Insuring CyberInsecurity
Shauhin Talesh is a professor of Law and also Sociology and Criminology at the University of California Irvine. His book, Insuring Cybersecurity, came out in August 2025 and the University of California Press provides the book as a free PDF and paid physical copy.
It’s not an easy 276 page read: besides the academic language there is a ton of insurance lingo PLUS technology security language to wade through. It is based on the U.S. system of insurance which the Canadian system mirrors for the most part in terms of regulation.
Let me summarize the most important information for those folks who purchase cyber insurance.
Insurance Companies as Symbolic Regulators
Talesh’s main argument is that insurance companies end up as symbolic regulators as politicians defer to insurance companies for legislation/guidelines on data security and privacy. Like the United States, Canada suffers from politicians who like to copy and paste regulations. The recent trend of limiting car insurance accident payouts to tribunals based on insurer guidelines is an example. Also, recent attempts by the federal government to add age blockers to web sites.
Talesh shows that insurance companies have limited success at detecting and responding to cyber risks.

Does insurance make businesses more secure?
Mostly no. In fact an earlier book by Josephine Wolff, Cyberinsurance Policy , documents how cyber insurance actually normalized paying ransomware hackers instead of customers tightening their security and improving their backups.

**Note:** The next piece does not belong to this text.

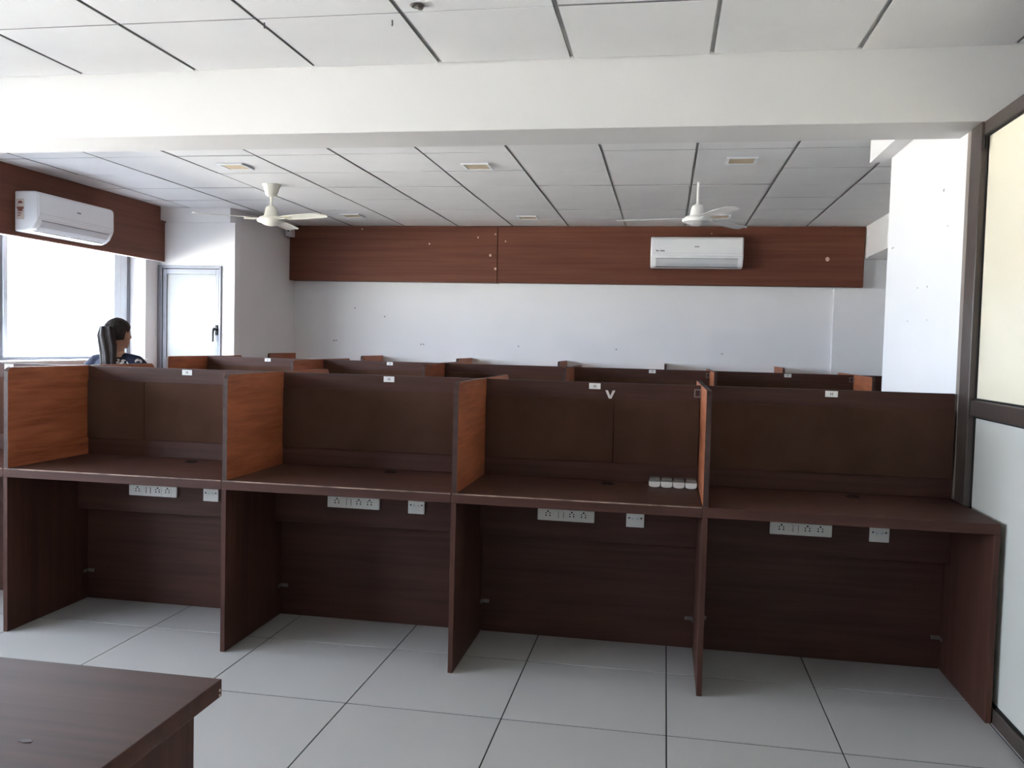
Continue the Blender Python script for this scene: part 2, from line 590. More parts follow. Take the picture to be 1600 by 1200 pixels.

Insurance companies uses 3rd party security companies who scan the exterior security stance on businesses to decide on risk. Those 3rd party companies do not work with the businesses directly to examine internal risks or even understand the business itself.
Further insurance companies tend to not investigate small businesses security at all, provide a basic questionnaire which they don’t really follow up on and don’t explain exclusions. Just a little insurance theatre not really covering your assets.
Talesh provides in depth examples of the above. I know from working with small business owners what he says is also happening to small businesses in Canada. One naturopath who told me her provincial college insurance provided a cyber security addon but wasn’t clear on what was include or excluded or even asked any questions. I had one client who decided to fill out the questionnaire on their own and got 90% of the answers wrong. Wrong answers equal easy exclusions by the insurers.
More findings of note
Talesh also documents problems with how insurers decide on the cost of risks and the probability. First, most private companies don’t report when they’ve been hacked or the costs of fixing the hack. Second, insurers rely on AI algorithms to come up with insurance determinations. AI is very new technology and not reliable particularly as it is working with a limited data set.
Talesh does raise the question of insurers deciding on risk based on software that gets hacked frequently. I would go further. We have higher car insurance for young male drivers. Why not higher insurance for companies with young male programmers?
One last thought
We really need more writing on cyber insurance for business but writing in plain language by folks who are NOT selling the insurance or selling security checks for insurers.